- _Records for the exercise_:
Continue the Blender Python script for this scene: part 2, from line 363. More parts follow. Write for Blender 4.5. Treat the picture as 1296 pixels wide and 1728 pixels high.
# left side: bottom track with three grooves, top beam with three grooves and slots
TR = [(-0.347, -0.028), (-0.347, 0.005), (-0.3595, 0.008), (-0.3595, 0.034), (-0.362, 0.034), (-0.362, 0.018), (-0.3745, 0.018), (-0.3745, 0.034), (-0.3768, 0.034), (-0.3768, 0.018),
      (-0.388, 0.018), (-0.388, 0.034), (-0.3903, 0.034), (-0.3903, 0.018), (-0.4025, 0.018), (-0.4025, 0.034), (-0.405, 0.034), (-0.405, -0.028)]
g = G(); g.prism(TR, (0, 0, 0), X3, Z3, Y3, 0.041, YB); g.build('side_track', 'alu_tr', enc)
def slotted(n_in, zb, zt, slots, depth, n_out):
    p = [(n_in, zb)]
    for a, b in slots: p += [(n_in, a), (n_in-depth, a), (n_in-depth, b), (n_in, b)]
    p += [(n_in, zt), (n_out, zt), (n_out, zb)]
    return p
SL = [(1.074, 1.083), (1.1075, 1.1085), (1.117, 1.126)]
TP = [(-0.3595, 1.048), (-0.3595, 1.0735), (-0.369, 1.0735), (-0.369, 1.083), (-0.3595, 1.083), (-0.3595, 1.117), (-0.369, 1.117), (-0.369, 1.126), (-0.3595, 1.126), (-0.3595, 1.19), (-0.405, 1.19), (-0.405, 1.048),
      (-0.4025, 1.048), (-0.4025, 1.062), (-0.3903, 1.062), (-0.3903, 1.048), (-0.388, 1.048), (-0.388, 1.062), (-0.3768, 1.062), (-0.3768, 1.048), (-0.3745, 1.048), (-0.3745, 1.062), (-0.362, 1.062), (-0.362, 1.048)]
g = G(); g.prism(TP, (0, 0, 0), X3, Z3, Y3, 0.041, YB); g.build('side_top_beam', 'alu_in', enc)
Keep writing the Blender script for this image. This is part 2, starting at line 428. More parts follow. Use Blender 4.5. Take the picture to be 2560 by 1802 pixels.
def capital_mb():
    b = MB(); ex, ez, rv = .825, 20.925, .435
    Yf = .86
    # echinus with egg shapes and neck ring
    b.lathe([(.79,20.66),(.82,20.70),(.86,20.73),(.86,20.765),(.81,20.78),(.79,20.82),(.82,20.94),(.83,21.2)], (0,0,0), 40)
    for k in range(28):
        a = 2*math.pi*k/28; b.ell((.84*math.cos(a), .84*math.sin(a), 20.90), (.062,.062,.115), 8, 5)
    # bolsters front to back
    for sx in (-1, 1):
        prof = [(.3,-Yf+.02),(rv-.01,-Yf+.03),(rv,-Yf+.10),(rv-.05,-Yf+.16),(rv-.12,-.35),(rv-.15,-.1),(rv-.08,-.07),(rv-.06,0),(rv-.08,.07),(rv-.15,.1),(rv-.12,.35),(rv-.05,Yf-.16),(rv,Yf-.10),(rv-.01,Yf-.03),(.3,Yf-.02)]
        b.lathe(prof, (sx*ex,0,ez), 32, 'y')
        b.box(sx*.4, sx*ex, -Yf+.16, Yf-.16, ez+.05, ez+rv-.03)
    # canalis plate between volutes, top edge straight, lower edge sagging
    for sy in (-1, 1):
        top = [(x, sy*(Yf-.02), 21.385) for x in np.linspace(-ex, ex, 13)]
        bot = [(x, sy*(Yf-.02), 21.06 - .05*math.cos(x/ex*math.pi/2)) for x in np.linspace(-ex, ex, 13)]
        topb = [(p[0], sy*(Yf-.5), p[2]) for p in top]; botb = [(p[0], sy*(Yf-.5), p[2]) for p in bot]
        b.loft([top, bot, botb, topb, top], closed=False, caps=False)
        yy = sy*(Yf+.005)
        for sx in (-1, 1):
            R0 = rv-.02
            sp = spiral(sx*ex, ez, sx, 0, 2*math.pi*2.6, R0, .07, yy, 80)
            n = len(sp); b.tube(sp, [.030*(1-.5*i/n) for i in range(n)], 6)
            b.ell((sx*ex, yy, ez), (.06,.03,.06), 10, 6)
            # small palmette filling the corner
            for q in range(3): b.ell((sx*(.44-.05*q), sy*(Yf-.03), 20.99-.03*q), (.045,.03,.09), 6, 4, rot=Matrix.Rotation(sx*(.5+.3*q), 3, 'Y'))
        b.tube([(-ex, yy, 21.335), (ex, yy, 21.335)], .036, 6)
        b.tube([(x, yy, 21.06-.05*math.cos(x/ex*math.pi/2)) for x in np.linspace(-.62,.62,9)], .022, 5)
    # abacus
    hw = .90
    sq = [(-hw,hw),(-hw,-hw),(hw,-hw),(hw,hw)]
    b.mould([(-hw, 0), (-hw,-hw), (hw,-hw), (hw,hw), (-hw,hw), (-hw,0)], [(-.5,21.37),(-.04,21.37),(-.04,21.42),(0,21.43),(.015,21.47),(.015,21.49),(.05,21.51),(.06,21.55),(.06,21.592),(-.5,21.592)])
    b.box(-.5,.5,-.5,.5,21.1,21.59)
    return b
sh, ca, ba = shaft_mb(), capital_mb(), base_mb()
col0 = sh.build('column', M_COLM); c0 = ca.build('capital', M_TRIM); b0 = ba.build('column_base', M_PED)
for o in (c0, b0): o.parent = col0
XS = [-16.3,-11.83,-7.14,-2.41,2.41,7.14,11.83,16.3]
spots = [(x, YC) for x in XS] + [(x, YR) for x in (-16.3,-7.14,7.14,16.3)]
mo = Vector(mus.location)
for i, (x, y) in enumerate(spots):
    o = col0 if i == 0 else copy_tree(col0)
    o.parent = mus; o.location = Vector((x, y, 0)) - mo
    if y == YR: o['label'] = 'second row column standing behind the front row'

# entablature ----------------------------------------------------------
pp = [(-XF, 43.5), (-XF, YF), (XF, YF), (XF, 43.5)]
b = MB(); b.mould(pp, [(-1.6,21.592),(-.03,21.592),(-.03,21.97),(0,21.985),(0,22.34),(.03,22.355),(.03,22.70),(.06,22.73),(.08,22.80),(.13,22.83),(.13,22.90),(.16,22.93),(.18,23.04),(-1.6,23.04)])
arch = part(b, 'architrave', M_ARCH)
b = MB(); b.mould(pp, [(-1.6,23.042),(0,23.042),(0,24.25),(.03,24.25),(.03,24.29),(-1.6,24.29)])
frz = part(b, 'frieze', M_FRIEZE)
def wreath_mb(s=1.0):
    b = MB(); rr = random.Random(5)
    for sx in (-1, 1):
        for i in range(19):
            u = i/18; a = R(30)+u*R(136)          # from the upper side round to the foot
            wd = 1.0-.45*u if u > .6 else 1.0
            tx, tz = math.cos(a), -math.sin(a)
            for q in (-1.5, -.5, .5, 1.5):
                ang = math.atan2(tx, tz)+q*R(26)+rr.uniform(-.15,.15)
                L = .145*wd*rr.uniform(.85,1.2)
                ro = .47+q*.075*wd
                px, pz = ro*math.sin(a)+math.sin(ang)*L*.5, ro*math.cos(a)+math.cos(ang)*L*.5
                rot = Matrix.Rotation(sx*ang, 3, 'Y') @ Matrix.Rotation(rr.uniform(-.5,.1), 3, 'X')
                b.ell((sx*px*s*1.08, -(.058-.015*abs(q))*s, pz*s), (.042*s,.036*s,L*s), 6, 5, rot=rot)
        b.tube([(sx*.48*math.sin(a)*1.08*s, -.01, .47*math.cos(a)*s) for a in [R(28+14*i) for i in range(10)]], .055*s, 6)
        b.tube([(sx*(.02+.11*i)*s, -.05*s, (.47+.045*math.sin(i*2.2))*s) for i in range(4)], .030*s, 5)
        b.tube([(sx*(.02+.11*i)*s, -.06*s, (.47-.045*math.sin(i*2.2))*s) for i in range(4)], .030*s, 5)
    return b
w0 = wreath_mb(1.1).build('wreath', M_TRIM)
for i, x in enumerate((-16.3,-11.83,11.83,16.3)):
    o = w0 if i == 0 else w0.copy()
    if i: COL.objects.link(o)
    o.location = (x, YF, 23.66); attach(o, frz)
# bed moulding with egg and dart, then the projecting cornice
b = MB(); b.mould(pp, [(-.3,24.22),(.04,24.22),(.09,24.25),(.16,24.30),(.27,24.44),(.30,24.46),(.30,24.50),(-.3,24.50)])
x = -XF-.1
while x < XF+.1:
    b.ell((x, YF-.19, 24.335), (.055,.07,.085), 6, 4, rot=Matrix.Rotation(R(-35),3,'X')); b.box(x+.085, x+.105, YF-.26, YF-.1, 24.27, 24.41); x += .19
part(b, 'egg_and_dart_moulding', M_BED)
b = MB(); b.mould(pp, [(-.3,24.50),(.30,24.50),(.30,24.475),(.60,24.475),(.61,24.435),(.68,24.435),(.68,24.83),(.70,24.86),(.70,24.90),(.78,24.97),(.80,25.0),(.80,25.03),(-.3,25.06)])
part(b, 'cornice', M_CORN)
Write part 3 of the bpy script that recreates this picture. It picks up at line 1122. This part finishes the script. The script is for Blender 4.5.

- _Written exercise_: Look through the data above. Find each line with the string "part" and copy it.

- _In response_:
Continue the Blender Python script for this scene: part 2, from line 363. More parts follow. Write for Blender 4.5. Treat the picture as 1296 pixels wide and 1728 pixels high.
Keep writing the Blender script for this image. This is part 2, starting at line 428. More parts follow. Use Blender 4.5. Take the picture to be 2560 by 1802 pixels.
arch = part(b, 'architrave', M_ARCH)
frz = part(b, 'frieze', M_FRIEZE)
part(b, 'egg_and_dart_moulding', M_BED)
part(b, 'cornice', M_CORN)
Write part 3 of the bpy script that recreates this picture. It picks up at line 1122. This part finishes the script. The script is for Blender 4.5.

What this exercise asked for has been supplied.